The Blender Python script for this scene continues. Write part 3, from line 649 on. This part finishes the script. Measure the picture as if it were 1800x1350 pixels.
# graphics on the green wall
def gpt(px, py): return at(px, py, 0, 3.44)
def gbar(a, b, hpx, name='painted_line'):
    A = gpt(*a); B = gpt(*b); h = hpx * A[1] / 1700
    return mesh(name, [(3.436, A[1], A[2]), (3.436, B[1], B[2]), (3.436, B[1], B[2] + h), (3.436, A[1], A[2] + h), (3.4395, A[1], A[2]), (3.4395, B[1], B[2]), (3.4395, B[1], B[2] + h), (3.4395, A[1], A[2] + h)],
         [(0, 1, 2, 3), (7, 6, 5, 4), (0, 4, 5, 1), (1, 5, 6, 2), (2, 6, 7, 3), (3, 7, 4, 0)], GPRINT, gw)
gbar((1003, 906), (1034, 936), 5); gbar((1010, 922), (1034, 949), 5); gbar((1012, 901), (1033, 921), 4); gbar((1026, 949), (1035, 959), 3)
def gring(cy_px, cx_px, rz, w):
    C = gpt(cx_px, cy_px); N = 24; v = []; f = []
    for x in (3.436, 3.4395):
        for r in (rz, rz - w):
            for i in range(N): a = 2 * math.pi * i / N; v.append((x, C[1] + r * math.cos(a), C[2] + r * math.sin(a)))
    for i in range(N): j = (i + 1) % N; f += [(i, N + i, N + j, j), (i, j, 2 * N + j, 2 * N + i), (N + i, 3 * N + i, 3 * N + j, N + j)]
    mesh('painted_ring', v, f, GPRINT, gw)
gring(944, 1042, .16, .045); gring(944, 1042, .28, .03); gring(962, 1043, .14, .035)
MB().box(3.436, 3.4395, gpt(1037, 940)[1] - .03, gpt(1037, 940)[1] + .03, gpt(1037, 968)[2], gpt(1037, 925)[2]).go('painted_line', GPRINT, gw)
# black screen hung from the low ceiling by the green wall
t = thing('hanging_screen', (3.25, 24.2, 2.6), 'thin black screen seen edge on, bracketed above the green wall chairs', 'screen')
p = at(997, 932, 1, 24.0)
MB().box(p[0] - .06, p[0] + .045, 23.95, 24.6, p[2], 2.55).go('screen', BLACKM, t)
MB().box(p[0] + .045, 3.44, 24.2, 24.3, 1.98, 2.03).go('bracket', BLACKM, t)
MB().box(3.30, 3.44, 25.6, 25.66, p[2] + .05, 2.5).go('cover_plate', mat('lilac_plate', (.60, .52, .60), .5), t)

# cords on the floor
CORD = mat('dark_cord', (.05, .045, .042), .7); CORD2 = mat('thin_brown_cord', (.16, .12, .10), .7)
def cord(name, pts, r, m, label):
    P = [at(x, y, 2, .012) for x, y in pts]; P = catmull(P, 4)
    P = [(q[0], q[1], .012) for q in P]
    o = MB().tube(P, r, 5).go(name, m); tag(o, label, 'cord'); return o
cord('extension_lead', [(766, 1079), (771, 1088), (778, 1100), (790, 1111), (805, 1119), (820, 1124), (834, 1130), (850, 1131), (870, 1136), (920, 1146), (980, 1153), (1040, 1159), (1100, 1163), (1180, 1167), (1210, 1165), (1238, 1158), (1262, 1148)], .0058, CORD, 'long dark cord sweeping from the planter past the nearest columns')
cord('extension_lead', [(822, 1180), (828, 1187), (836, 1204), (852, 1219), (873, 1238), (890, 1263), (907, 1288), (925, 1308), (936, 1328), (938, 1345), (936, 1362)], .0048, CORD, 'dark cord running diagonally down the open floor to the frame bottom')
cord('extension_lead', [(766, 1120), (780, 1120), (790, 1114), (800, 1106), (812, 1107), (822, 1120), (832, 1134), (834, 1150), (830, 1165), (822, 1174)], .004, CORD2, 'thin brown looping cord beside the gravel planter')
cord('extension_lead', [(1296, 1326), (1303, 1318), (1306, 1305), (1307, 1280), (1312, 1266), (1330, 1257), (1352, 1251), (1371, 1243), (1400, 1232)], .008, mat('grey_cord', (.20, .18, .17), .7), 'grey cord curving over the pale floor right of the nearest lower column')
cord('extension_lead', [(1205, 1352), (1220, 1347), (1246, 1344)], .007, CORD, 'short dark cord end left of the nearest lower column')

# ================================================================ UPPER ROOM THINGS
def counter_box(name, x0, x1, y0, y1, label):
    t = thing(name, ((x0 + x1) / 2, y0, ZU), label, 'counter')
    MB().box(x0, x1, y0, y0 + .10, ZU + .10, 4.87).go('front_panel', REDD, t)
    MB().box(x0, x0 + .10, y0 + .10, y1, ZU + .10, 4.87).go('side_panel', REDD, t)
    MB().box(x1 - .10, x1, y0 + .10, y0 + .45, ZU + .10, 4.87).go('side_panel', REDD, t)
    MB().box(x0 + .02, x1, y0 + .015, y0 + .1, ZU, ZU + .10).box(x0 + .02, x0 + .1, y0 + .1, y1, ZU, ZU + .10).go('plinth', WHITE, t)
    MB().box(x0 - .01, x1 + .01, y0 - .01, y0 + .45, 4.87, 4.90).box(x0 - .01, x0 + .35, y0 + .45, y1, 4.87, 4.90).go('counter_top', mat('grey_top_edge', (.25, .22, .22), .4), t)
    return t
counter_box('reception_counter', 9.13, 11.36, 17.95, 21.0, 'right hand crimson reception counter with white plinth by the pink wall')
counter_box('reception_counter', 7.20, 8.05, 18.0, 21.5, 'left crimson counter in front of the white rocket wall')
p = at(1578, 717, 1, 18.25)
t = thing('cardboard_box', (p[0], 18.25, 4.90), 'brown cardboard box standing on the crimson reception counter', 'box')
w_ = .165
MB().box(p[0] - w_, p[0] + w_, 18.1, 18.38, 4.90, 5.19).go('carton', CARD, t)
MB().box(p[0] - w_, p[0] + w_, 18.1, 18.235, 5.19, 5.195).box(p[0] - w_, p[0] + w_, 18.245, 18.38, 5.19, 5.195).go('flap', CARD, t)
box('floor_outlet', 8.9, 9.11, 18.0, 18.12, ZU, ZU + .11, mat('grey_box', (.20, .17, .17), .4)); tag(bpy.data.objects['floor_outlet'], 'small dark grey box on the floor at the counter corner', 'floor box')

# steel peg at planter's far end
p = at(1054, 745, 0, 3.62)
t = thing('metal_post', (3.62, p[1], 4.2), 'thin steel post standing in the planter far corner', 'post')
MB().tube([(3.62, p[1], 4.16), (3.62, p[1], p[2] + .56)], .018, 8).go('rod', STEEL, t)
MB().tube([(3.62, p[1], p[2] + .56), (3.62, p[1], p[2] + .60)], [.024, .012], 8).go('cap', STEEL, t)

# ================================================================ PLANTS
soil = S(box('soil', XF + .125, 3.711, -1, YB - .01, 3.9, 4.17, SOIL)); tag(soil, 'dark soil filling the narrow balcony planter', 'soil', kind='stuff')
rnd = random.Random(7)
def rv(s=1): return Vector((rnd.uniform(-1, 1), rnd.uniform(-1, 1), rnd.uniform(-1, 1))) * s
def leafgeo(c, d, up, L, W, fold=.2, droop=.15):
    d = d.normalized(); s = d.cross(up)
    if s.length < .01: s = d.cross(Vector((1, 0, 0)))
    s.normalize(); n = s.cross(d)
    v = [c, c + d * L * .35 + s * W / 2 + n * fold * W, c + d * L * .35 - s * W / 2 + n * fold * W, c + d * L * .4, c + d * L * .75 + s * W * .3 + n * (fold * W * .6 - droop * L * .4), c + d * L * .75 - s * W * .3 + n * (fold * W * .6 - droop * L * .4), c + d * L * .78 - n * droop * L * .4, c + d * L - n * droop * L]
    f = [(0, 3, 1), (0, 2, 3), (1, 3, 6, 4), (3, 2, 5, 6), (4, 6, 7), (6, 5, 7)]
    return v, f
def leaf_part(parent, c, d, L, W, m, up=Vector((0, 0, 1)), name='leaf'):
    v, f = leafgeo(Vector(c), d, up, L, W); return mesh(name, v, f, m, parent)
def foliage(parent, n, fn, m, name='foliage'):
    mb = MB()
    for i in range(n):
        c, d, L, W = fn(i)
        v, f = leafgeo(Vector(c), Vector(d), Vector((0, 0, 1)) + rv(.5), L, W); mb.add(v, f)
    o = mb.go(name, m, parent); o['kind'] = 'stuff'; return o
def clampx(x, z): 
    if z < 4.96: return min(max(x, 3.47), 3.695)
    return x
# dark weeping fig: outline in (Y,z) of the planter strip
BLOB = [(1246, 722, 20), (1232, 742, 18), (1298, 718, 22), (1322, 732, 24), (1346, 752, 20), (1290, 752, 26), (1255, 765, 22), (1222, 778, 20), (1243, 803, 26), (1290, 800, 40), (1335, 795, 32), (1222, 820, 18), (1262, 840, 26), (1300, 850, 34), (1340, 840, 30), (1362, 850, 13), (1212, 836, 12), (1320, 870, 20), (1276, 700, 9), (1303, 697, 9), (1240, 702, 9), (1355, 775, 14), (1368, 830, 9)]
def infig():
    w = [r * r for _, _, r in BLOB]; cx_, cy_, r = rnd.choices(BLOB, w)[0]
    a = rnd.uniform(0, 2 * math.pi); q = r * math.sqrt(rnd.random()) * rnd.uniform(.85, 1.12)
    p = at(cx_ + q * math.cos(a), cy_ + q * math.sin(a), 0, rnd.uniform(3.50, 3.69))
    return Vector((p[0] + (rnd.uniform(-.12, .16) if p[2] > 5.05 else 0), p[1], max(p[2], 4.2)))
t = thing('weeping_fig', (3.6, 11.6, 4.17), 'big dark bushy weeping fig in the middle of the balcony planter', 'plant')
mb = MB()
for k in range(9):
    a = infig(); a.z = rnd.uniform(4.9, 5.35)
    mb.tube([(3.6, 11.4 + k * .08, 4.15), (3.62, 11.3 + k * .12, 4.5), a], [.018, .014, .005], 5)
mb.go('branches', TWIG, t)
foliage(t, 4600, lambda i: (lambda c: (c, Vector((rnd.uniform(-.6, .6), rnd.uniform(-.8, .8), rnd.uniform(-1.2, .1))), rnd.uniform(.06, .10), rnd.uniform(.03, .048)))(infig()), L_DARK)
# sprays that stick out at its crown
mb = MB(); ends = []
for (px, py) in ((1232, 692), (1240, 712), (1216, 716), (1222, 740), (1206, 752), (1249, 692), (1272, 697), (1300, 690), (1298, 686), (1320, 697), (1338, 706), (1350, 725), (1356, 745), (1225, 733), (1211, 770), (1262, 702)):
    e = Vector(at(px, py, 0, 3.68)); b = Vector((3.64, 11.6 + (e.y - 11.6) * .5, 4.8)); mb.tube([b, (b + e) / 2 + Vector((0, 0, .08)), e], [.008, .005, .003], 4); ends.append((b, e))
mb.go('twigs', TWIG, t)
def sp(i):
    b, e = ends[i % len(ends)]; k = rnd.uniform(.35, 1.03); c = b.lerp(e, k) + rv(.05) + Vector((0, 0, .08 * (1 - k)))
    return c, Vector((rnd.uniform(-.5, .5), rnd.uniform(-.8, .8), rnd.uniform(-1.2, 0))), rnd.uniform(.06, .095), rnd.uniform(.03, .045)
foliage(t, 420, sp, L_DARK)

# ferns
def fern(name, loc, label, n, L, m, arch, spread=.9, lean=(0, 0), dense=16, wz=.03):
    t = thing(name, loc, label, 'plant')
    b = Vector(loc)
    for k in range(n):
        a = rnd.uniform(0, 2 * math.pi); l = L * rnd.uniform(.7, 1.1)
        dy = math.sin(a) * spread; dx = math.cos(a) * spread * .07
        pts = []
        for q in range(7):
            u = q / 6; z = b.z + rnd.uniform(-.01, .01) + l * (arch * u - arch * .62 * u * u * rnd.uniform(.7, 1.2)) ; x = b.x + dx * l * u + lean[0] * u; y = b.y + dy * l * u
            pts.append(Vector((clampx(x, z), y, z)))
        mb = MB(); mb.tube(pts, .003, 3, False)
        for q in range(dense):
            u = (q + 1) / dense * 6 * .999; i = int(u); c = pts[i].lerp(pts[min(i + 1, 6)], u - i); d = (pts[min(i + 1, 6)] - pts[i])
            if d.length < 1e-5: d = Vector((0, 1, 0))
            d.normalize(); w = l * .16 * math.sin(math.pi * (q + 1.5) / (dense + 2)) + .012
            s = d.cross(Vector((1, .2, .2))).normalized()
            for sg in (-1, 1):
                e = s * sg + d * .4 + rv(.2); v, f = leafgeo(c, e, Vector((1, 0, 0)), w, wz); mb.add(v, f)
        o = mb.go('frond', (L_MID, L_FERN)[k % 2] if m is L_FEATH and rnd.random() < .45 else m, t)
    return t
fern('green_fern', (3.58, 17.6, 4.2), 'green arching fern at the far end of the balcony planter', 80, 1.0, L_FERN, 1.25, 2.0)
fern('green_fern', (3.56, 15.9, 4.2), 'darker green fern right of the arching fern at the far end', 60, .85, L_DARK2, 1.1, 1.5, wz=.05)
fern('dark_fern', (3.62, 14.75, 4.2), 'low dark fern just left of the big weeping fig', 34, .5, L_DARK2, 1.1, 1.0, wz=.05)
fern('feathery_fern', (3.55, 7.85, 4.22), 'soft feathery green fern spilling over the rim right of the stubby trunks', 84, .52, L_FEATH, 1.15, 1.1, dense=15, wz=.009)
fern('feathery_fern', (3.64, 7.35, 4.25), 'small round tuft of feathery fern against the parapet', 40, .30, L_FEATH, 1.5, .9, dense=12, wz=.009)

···

▶ [EXERCISE OBJECTIVE] Return all lines containing "infig".

▶ [RIGHT ANSWER]
def infig():
    a = infig(); a.z = rnd.uniform(4.9, 5.35)
foliage(t, 4600, lambda i: (lambda c: (c, Vector((rnd.uniform(-.6, .6), rnd.uniform(-.8, .8), rnd.uniform(-1.2, .1))), rnd.uniform(.06, .10), rnd.uniform(.03, .048)))(infig()), L_DARK)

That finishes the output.